Георгий Флоровский с юных лет привык ощущать себя в сердцевине абсолютной истины. Поразительная успешность его богословской карьеры лишь укрепляла эту уверенность, едва ли совместимую с экзистенциалистским тезисом о том, что мы, смертные, обречены лишь на поиски истины. Правда, пафос пути у него был, о чем говорит уже заглавие главного труда его жизни. Но сам путь ему казался известным – для него известным, а не для других искателей истины, к которым он бывал порой так строг, даже если они были близки ему, как, например, Бердяев.

По типу личности о. Георгий экзистенциальным мыслителем, или «экзистенциалистом», не был. «Объективатором» необъективируемого, поскольку такое все-таки в какой-то степени возможно, он был в полной мере.

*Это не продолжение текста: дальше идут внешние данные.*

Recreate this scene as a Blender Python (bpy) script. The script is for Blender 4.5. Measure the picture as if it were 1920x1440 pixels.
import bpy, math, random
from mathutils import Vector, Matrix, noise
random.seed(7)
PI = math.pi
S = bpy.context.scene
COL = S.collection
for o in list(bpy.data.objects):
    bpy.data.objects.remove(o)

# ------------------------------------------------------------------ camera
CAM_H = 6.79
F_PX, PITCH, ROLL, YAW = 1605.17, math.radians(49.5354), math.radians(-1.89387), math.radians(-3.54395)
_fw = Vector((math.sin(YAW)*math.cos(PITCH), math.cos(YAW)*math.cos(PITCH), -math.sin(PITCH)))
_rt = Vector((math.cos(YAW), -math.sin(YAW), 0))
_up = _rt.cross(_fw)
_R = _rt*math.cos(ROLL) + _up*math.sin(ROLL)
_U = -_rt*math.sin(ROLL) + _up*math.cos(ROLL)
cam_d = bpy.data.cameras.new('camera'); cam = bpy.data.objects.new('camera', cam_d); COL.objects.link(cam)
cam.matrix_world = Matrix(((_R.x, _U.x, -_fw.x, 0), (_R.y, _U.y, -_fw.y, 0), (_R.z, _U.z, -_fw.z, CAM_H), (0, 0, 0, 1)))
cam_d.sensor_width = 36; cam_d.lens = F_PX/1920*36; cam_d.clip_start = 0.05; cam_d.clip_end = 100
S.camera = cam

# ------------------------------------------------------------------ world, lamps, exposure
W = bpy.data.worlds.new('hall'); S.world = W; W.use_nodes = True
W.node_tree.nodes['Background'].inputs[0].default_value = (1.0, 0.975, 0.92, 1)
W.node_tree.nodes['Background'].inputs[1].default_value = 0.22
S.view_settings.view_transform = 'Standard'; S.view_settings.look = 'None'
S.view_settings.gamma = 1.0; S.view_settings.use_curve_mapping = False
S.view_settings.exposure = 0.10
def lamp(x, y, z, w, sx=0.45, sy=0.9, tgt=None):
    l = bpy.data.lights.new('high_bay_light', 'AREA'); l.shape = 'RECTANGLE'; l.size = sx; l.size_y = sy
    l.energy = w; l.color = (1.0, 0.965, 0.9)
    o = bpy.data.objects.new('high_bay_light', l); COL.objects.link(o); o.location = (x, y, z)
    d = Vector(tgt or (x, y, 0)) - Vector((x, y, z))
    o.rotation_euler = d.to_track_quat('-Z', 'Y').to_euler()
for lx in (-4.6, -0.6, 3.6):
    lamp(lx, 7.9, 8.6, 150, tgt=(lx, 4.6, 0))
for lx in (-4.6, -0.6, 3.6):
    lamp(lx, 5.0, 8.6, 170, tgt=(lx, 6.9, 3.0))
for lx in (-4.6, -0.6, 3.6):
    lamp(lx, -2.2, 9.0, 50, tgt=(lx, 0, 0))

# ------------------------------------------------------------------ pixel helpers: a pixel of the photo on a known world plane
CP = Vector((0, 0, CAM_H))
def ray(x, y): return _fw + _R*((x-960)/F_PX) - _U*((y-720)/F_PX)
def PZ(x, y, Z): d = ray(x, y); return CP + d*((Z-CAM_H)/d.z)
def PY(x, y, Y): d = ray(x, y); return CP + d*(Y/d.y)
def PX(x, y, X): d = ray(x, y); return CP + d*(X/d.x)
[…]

Поразительная эрудиция, потрясающий ученый, замечательный профессор – безусловно[334]. И столь же удивительная нечувствительность к такой кардинальной форме экзистенциального опыта, как религиозное обращение![335] Но интеллектуально, концептуально и даже отчасти стилистически экзистенциальная философия была ему близка. «Вообще не видно, – замечает Бердяев, откликаясь на его “Пути…” – какую философию он признал бы соответствующей православию и потому навеки истинной»53. И в этом «подвешивании» самого статуса философии при сопоставлении ее с религией он обнаруживает приоритет богословия в составе своей сложной творческой личности.